Title: The Hammer: portrait of Henry Aaron
Material: Oil on canvas
Size: 52×41
Year: 2020

On the field, blacks have been able to be super giants.  But, once our playing days are over, this is the end of it and we go back to the back of the bus again.     – Henry Aaron

Roman designer and architect Marcus Vitruvius Pollio wrote a book on architecture, which was reprinted 15 centuries later and inspired countless Renaissance artists and architects, including Leonardo da Vinci, who became intrigued by the relationship between man and earth and based much work on Vitruvian analogies.  “All the arts and all the world’s rules are devised from a well-composed and proportioned human body,” wrote Francesco di Giorgio, who is not shown in this painting and who I won’t mention again.  Leonardo’s notes on his Vitruvian Man drawing are, as usual, writted backwards (from right to left) not because he wanted to stump the reader, as is rumored – any jackass can read backwards – but because he was left-handed and he was tired of smearing ink around with his writing hand.

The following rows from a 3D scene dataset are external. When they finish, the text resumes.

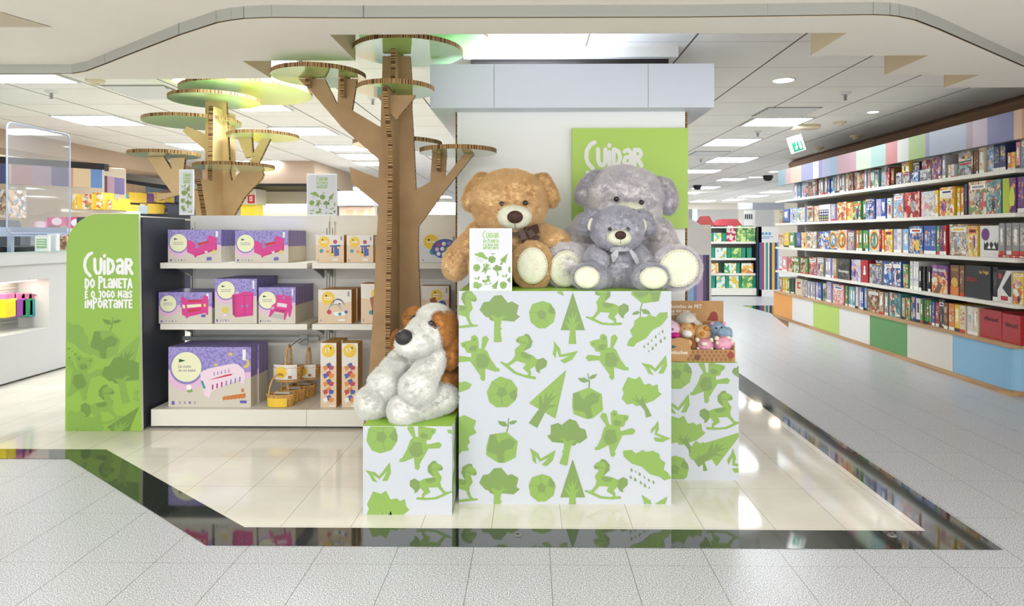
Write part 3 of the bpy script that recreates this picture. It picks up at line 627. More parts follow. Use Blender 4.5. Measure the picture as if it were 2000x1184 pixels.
# ================================================================== SHELF UNIT (two bays)
WS = mat('shelf_white', (230, 226, 214), .4); WBK = mat('shelf_back', (232, 230, 222), .5); BR = mat('bracket_grey', (150, 152, 150), .4, metal=.3)
YD = 4.80; YS = 4.92; YK = 5.36
zb0, zb1 = .02, W(400, 800, YD).z
z1 = W(400, 513.5, YS).z; z2 = W(400, 633, YS).z; zt = W(500, 421, YK).z
BX = [(295, 598.3), (599, 902)]
xend = W(347, 500, 5.33).x
for bi, (p0, p1) in enumerate(BX):
    x0 = W(p0, 800, YD).x; x1 = W(p1, 800, YD).x
    e = empty('shelf_unit', ((x0 + x1) / 2, YK, 0), ('white shelf bay with purple toy boxes beside the dark end panel' if bi == 0 else 'white shelf bay behind the front tree holding kraft toy boxes'), 'shelf unit', 'bays of the white shelving')
    m = MB(); m.box((x0, YD, zb0), (x1, YD + .012, zb1), WS); m.build('base_front', e)
    m = MB(); m.box((x0, YD + .012, zb1 - .02), (x1, YK, zb1), WS); m.box((x0 + .02, YD + .05, 0), (x1 - .02, YK, zb0 + .05), GAP_SHADE); m.build('base_deck', e)
    m = MB(); m.box((x0, YK, 0), (x1, YK + .04, zt), WBK); m.build('back_panel', e)
    for zz in (z1, z2):
        m = MB(); m.box((x0 + .0, YS, zz - .042), (x1 - .035, YS + .02, zz), WS); m.box((x0, YS + .02, zz - .02), (x1 - .035, YK, zz), WS); m.box((x1 - .05, YS + .02, zz - .042), (x1 - .035, YK, zz - .02), WS)
        sh = m.build('shelf', e)
        for xb in (x0 + .02, x1 - .055):
            m = MB(); m.prism([(xb, YK, zz - .02), (xb, YK, zz - .14), (xb, YK - .04, zz - .12), (xb, YS + .12, zz - .03), (xb, YS + .12, zz - .02)], (.012, 0, 0), BR); m.build('bracket', sh)
    for xb in (x0 + .012, x1 - .03):
        m = MB(); m.box((xb, YK - .02, zb1), (xb + .03, YK, zt - .05), WBK); m.box((xb + .011, YK - .021, zb1 + .05), (xb + .019, YK - .0195, zt - .1), GREY); m.build('slotted_post', e)
x0 = W(277, 700, YG + .03).x
m = MB(); m.box((x0 - .47, YG + .03, .015), (x0 + .01, YK - .02, W(300, 424, YG).z), DARK); m.box((x0 - .45, YG + .05, 0), (x0 - .01, YK - .05, .016), BLACK)
tag(m.build('end_cabinet'), 'dark charcoal metal cabinet end standing behind the green panel', 'cabinet')
m = MB(); a = W(356, 661, 5.25); b = W(622, 661, 5.25); m.box((a.x, 5.25, a.z - .016), (b.x, 5.27, a.z + .016), BR)
tag(m.build('hanging_rail'), 'grey metal rail across the bay above the crib boxes', 'rail')
# hook with plate
p = W(593, 664, 5.235); e = empty('display_hook', p, 'grey hook plate clipped on the rail holding a basket', 'hook')
m = MB(); m.box((p.x - .03, 5.236, p.z - .045), (p.x + .03, 5.249, p.z + .04), BR); m.build('plate', e)
m = MB(); m.tube([(p.x - .02, 5.236, p.z + .01), (p.x - .02, 5.0, p.z - .01), (p.x - .02, 4.98, p.z + .01)], .004, BR, 6); m.tube([(p.x + .02, 5.236, p.z + .01), (p.x + .02, 5.05, p.z - .0)], .004, BR, 6); m.build('prong', e)

# ---- purple toy boxes
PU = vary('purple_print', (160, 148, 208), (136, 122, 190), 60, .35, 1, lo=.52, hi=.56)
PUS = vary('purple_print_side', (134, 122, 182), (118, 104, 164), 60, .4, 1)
PBE = mat('box_beige', (212, 204, 190), .4); PIK = mat('band_pink', (226, 186, 214), .4); CRM = mat('circle_cream', (236, 236, 196), .4); LIL = mat('circle_rim', (140, 130, 190), .4)
HOT = mat('hot_pink', (214, 50, 140), .35); HOTD = mat('hot_pink_dark', (176, 30, 104), .35); REDP = mat('red_cloth', (200, 40, 60), .4); LPK = mat('pale_pink', (236, 214, 226), .35)
DGR = mat('logo_green', (20, 84, 60), .4); GTX = mat('print_grey', (160, 156, 168), .5); YLW = mat('star_yellow', (226, 200, 84), .4); VIO = mat('icon_violet', (104, 92, 180), .4); ORG_ = mat('wood_orange', (206, 124, 52), .5); TEA = mat('print_teal', (70, 150, 160), .4)
def ordi(n):
    w = ['', 'first', 'second', 'third', 'fourth', 'fifth', 'sixth', 'seventh', 'eighth', 'ninth', 'tenth', 'eleventh', 'twelfth']
    if n <= 12: return w[n]
    return '%d%s' % (n, 'th' if 10 < n % 100 < 14 else {1: 'st', 2: 'nd', 3: 'rd'}.get(n % 10, 'th'))
def circ(cx, cy, r, n=20, a0=0, a1=2 * math.pi): return [(cx + r * math.cos(a0 + (a1 - a0) * k / n), cy + r * math.sin(a0 + (a1 - a0) * k / n)) for k in range(n)]
def pp(m, f, pts, mt, k): m.ngon([f(x, y, k) for x, y in pts], mt)
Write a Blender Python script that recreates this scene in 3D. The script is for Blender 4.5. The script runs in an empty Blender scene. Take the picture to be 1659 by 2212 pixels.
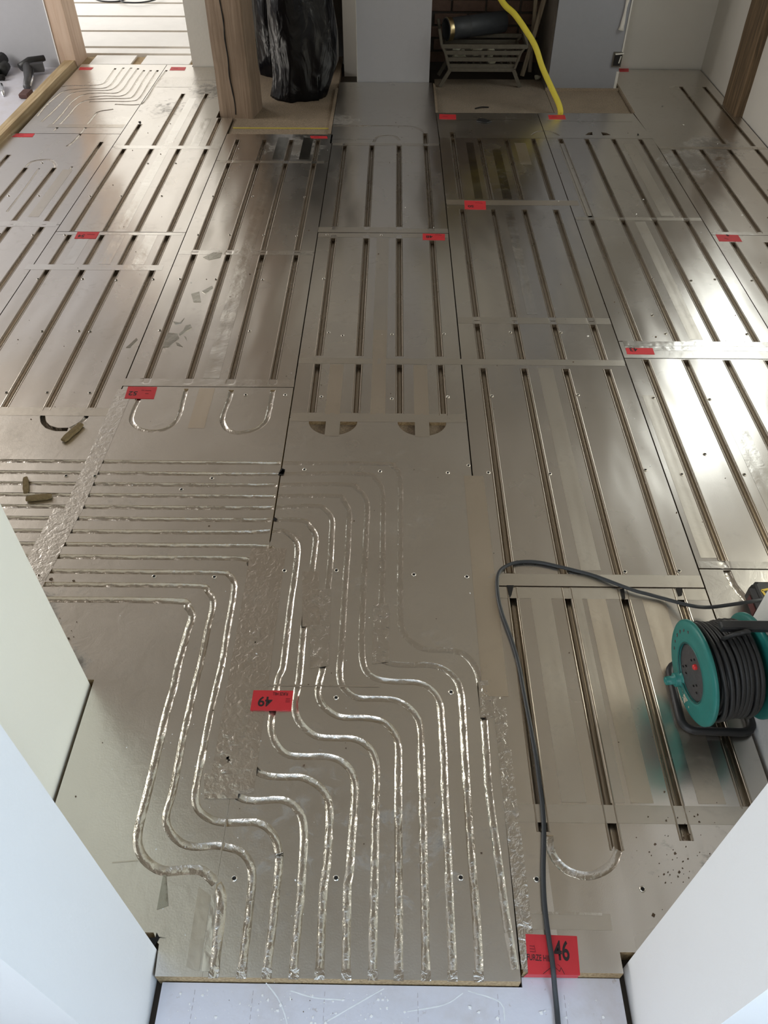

Henry Aaron was right-handed, and was arguably the best hitter of that persuasion in Big League history.  He was the Negro League’s greatest product who made the Majors.  He began his pro career in 1951 at the age of 17, with the Indianapolis Clowns.  They weren’t exactly clowns, although they would ham it up some to draw fans.  They had a midget on the roster and an excellent female 2nd-basewoman named Toni Stone.  Within a few years Aaron had followed the tracks of the Northern Migration to Milwaukee, where he played outfield for the Braves, only to move South again when they became the Atlanta Braves.  He continued to work his magic and make baseball history there despite receiving something like 20,000 death threats a day.  (That might be an exaggeration.)  But here he is, playing the part of Leonardo da Vinci’s perfect man, taking his hacks in front of Georgia’s famous landmark, Stone Mountain, shown here before it was disfigured with bas relief sculpture of the Marx Brothers.  Base relief, more accurately.